Picture of Alex Jordan
Travel Editor
Updated: 5 December 2017
These maps show where you can find the weirdest place names around the world from Batman in Turkey to Goodenough Island in Papua New Guinea.

Ever been to the Madagascan town Gogogogo, or the German city Worms? If collecting weird place names is your thing, then check out these beauties put together in one map by Vivid Doors.

© Vivid Doors
© Vivid Doors

The Belgian town of Silly has nothing to do with foolishness but is so named after the river Sille. Similarly, Nice in France isn’t a comment on the temperament of its people but derived from the Greek word Nikaia, which means ‘city of victory’.

While we might not know the origins of Gogogogo in Madagascar, the Malagasy language has produced some excellent place names including Antsohimbondrona and Tsiroanomandidy. Oddly, while Banana in Queensland, Australia does produce vast quantities of the eponymous fruit, the town is named after a fabled ox.

© Vivid Doors
© Vivid Doors

According to the Oxford Dictionary of British Place Names, far from being home to the UK’s broken-hearted, the town Pity Me in County Durham was given ‘a whimsical name bestowed in the 19th century on a place considered desolate, exposed, or difficult to cultivate’.

The towns of Hollywood in Worcestershire and Beer in Devon have pastoral origins. The first for its abundance of holly bushes, while theories suggest Beer got its name from either the Saxon word ‘bearu’ meaning ‘wood’, the Norse word ‘byr’ meaning ‘farmstead’, or the Anglo-Saxon word ‘bere’ meaning ‘barley’.

© Vivid Doors
© Vivid Doors

The small town of Dinosaur in Colorado changed its name from Artesia to make the most of its proximity to the Dinosaur National Monument.
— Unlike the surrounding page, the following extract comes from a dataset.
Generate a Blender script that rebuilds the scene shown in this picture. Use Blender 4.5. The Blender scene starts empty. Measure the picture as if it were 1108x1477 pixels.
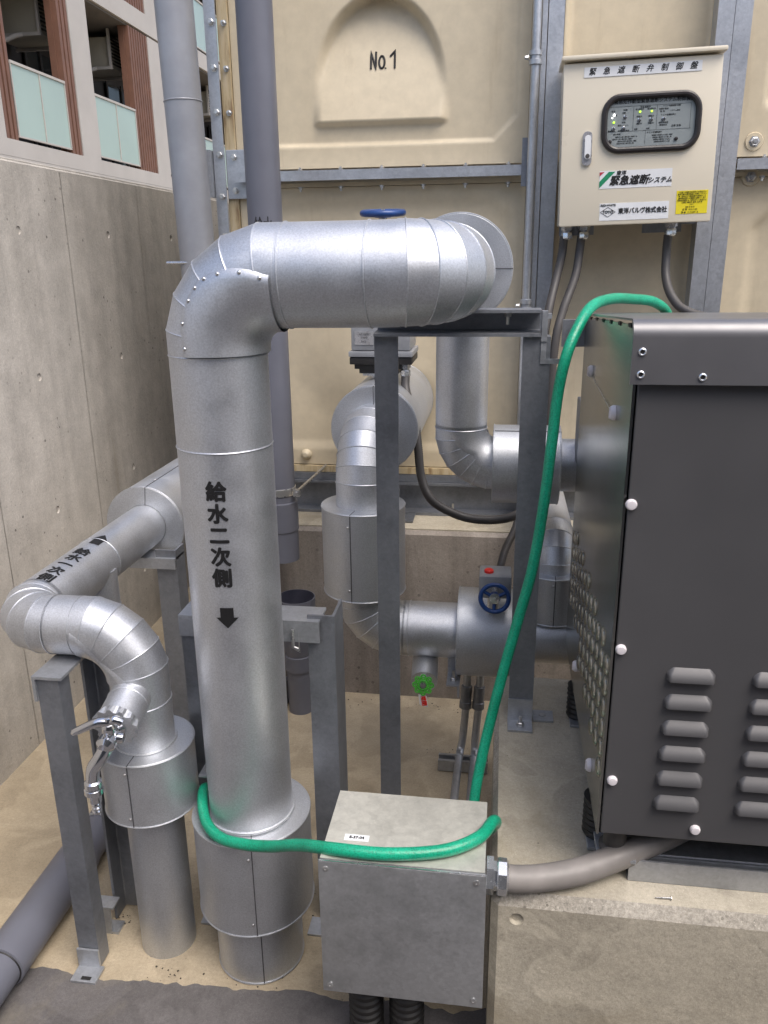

The world-famous national park is home to the fossilised remains of giants from millions of years ago and some incredibly well preserved petroglyphs (carved into rock by our early ancestors).

The neighbourhood Tenderloin in downtown San Francisco has nothing to do with cattle herding. Like Tenderloin in downtown Manhattan, it’s believed the name references the soft underbelly of the city. Eek in Alaska takes its name from the Eskimo word for ‘two eyes’.